Problem details: Could you copy every line from the material below in which "this" appears?

Scene script records:
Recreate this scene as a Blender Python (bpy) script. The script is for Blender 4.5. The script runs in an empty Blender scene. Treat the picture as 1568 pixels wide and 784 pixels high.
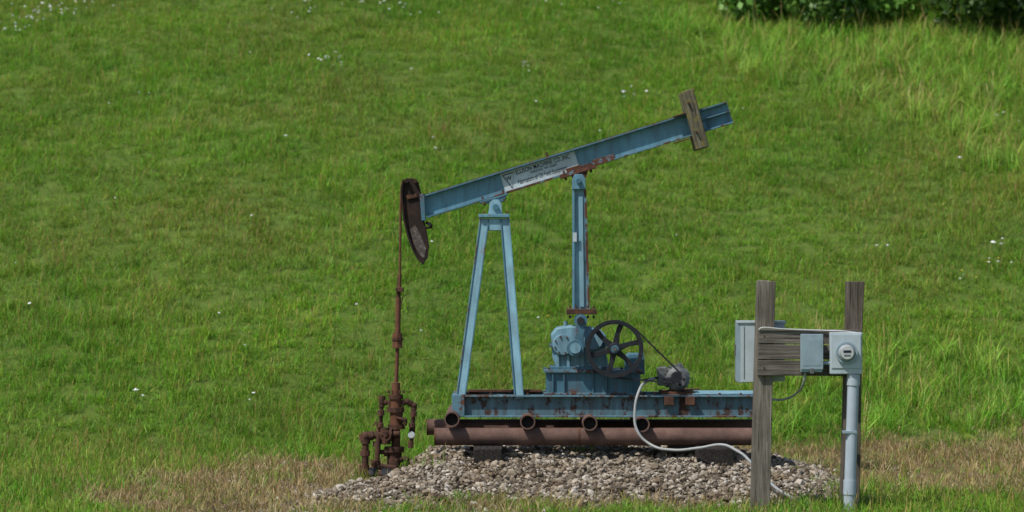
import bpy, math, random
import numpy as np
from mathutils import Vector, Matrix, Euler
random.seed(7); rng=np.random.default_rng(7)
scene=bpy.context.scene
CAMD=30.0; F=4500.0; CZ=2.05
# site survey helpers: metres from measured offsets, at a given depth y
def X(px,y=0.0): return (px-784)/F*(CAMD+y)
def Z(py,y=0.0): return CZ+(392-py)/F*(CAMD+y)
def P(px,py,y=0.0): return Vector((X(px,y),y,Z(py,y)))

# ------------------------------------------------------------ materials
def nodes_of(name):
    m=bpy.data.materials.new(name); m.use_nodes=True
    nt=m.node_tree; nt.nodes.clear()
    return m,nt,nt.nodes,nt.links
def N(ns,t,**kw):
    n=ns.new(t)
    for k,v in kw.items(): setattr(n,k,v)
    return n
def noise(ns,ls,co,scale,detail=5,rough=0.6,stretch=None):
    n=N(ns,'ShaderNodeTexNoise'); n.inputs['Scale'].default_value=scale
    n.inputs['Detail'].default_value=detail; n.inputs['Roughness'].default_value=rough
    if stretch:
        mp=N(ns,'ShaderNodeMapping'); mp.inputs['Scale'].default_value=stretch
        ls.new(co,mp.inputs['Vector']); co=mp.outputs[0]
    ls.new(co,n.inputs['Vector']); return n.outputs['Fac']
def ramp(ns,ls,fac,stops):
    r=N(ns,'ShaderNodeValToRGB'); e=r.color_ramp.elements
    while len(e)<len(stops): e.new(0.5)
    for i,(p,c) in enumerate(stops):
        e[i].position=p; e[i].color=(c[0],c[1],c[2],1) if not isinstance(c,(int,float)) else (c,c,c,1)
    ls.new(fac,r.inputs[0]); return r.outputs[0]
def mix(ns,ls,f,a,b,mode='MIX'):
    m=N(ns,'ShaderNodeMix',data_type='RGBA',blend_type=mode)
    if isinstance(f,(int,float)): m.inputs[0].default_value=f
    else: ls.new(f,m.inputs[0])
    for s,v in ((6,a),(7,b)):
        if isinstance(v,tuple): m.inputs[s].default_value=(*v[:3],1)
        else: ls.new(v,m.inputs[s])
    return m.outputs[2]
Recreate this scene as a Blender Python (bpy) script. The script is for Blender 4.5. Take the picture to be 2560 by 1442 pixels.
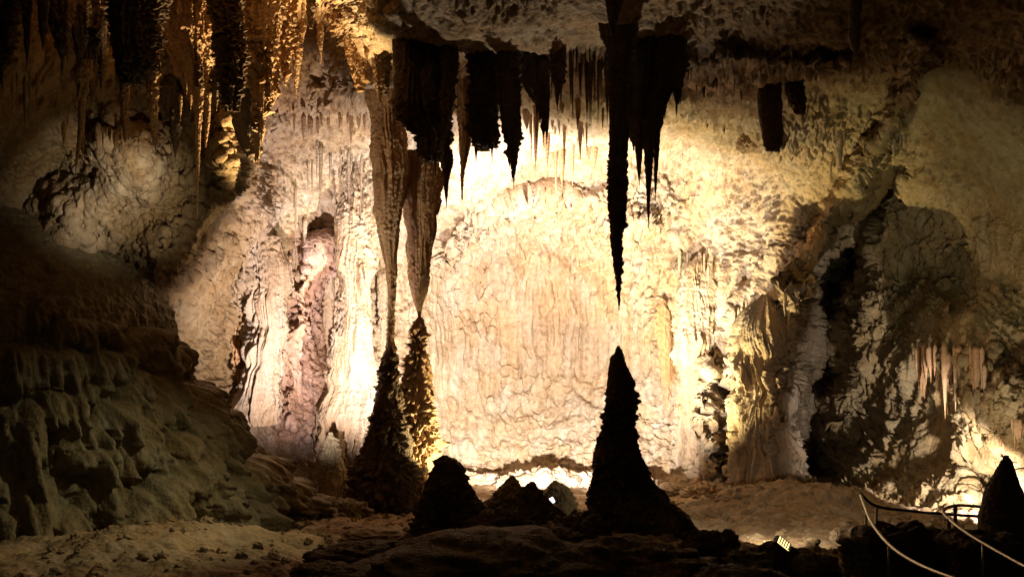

Answer below:
Recreate this scene as a Blender Python (bpy) script. The script is for Blender 4.5. The script runs in an empty Blender scene. Treat the picture as 1568 pixels wide and 784 pixels high.
Recreate this scene as a Blender Python (bpy) script. The script is for Blender 4.5. Take the picture to be 2560 by 1442 pixels.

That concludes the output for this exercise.